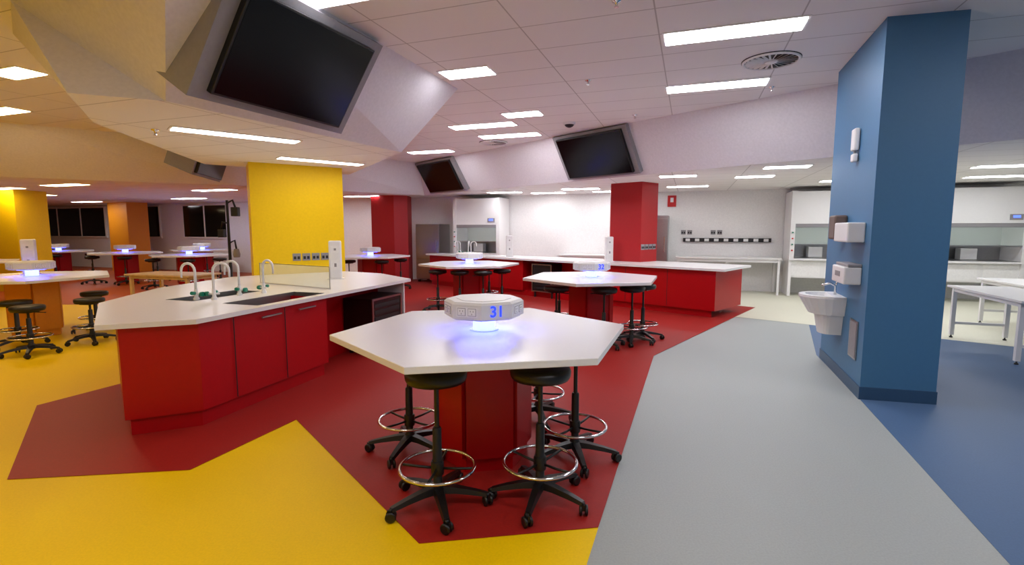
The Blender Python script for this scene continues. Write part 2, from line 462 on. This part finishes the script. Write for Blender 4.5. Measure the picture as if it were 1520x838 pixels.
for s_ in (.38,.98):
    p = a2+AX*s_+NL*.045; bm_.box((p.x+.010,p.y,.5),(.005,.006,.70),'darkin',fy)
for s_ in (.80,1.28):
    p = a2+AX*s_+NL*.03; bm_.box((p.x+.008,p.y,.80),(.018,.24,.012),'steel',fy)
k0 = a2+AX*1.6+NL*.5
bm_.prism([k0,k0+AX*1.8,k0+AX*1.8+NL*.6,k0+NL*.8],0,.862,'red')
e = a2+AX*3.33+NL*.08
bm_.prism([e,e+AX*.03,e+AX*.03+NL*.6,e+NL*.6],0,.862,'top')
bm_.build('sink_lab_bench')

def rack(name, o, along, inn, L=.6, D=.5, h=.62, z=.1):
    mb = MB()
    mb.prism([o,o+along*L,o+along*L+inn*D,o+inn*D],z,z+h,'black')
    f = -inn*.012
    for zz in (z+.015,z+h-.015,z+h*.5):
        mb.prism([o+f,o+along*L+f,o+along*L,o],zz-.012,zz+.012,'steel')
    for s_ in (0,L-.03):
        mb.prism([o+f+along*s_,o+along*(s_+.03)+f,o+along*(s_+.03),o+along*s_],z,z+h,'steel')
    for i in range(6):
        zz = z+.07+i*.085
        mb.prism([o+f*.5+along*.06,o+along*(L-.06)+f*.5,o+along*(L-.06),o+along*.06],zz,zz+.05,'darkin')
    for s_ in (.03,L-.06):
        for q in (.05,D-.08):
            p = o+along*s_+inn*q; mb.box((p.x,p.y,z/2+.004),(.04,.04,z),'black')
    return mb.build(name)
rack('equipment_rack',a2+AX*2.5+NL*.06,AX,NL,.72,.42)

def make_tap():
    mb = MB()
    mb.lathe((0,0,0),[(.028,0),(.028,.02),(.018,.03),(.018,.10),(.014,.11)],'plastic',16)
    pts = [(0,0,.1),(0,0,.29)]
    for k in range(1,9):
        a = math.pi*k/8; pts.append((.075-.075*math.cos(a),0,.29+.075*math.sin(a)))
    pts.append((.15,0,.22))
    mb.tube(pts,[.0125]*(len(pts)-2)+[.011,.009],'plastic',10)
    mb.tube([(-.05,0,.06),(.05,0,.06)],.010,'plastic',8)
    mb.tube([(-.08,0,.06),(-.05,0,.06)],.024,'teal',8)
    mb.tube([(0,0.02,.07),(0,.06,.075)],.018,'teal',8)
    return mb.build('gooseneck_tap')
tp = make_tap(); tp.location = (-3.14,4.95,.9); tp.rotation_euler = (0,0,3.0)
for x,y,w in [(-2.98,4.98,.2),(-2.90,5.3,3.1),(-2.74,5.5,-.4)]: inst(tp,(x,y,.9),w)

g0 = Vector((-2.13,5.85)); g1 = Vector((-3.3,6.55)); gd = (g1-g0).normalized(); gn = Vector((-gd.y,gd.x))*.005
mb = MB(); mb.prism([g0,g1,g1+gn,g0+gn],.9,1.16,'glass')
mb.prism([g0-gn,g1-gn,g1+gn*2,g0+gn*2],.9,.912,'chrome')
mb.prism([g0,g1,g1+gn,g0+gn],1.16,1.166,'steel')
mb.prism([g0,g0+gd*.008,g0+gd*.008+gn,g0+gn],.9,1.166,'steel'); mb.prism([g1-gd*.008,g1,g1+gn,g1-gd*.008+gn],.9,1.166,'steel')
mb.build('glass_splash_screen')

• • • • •

Problem description
Write the listing above out again exactly, dropping each image.

Solution below
The Blender Python script for this scene continues. Write part 2, from line 462 on. This part finishes the script. Write for Blender 4.5. Measure the picture as if it were 1520x838 pixels.
for s_ in (.38,.98):
    p = a2+AX*s_+NL*.045; bm_.box((p.x+.010,p.y,.5),(.005,.006,.70),'darkin',fy)
for s_ in (.80,1.28):
    p = a2+AX*s_+NL*.03; bm_.box((p.x+.008,p.y,.80),(.018,.24,.012),'steel',fy)
k0 = a2+AX*1.6+NL*.5
bm_.prism([k0,k0+AX*1.8,k0+AX*1.8+NL*.6,k0+NL*.8],0,.862,'red')
e = a2+AX*3.33+NL*.08
bm_.prism([e,e+AX*.03,e+AX*.03+NL*.6,e+NL*.6],0,.862,'top')
bm_.build('sink_lab_bench')

def rack(name, o, along, inn, L=.6, D=.5, h=.62, z=.1):
    mb = MB()
    mb.prism([o,o+along*L,o+along*L+inn*D,o+inn*D],z,z+h,'black')
    f = -inn*.012
    for zz in (z+.015,z+h-.015,z+h*.5):
        mb.prism([o+f,o+along*L+f,o+along*L,o],zz-.012,zz+.012,'steel')
    for s_ in (0,L-.03):
        mb.prism([o+f+along*s_,o+along*(s_+.03)+f,o+along*(s_+.03),o+along*s_],z,z+h,'steel')
    for i in range(6):
        zz = z+.07+i*.085
        mb.prism([o+f*.5+along*.06,o+along*(L-.06)+f*.5,o+along*(L-.06),o+along*.06],zz,zz+.05,'darkin')
    for s_ in (.03,L-.06):
        for q in (.05,D-.08):
            p = o+along*s_+inn*q; mb.box((p.x,p.y,z/2+.004),(.04,.04,z),'black')
    return mb.build(name)
rack('equipment_rack',a2+AX*2.5+NL*.06,AX,NL,.72,.42)

def make_tap():
    mb = MB()
    mb.lathe((0,0,0),[(.028,0),(.028,.02),(.018,.03),(.018,.10),(.014,.11)],'plastic',16)
    pts = [(0,0,.1),(0,0,.29)]
    for k in range(1,9):
        a = math.pi*k/8; pts.append((.075-.075*math.cos(a),0,.29+.075*math.sin(a)))
    pts.append((.15,0,.22))
    mb.tube(pts,[.0125]*(len(pts)-2)+[.011,.009],'plastic',10)
    mb.tube([(-.05,0,.06),(.05,0,.06)],.010,'plastic',8)
    mb.tube([(-.08,0,.06),(-.05,0,.06)],.024,'teal',8)
    mb.tube([(0,0.02,.07),(0,.06,.075)],.018,'teal',8)
    return mb.build('gooseneck_tap')
tp = make_tap(); tp.location = (-3.14,4.95,.9); tp.rotation_euler = (0,0,3.0)
for x,y,w in [(-2.98,4.98,.2),(-2.90,5.3,3.1),(-2.74,5.5,-.4)]: inst(tp,(x,y,.9),w)

g0 = Vector((-2.13,5.85)); g1 = Vector((-3.3,6.55)); gd = (g1-g0).normalized(); gn = Vector((-gd.y,gd.x))*.005
mb = MB(); mb.prism([g0,g1,g1+gn,g0+gn],.9,1.16,'glass')
mb.prism([g0-gn,g1-gn,g1+gn*2,g0+gn*2],.9,.912,'chrome')
mb.prism([g0,g1,g1+gn,g0+gn],1.16,1.166,'steel')
mb.prism([g0,g0+gd*.008,g0+gd*.008+gn,g0+gn],.9,1.166,'steel'); mb.prism([g1-gd*.008,g1,g1+gn,g1-gd*.008+gn],.9,1.166,'steel')
mb.build('glass_splash_screen')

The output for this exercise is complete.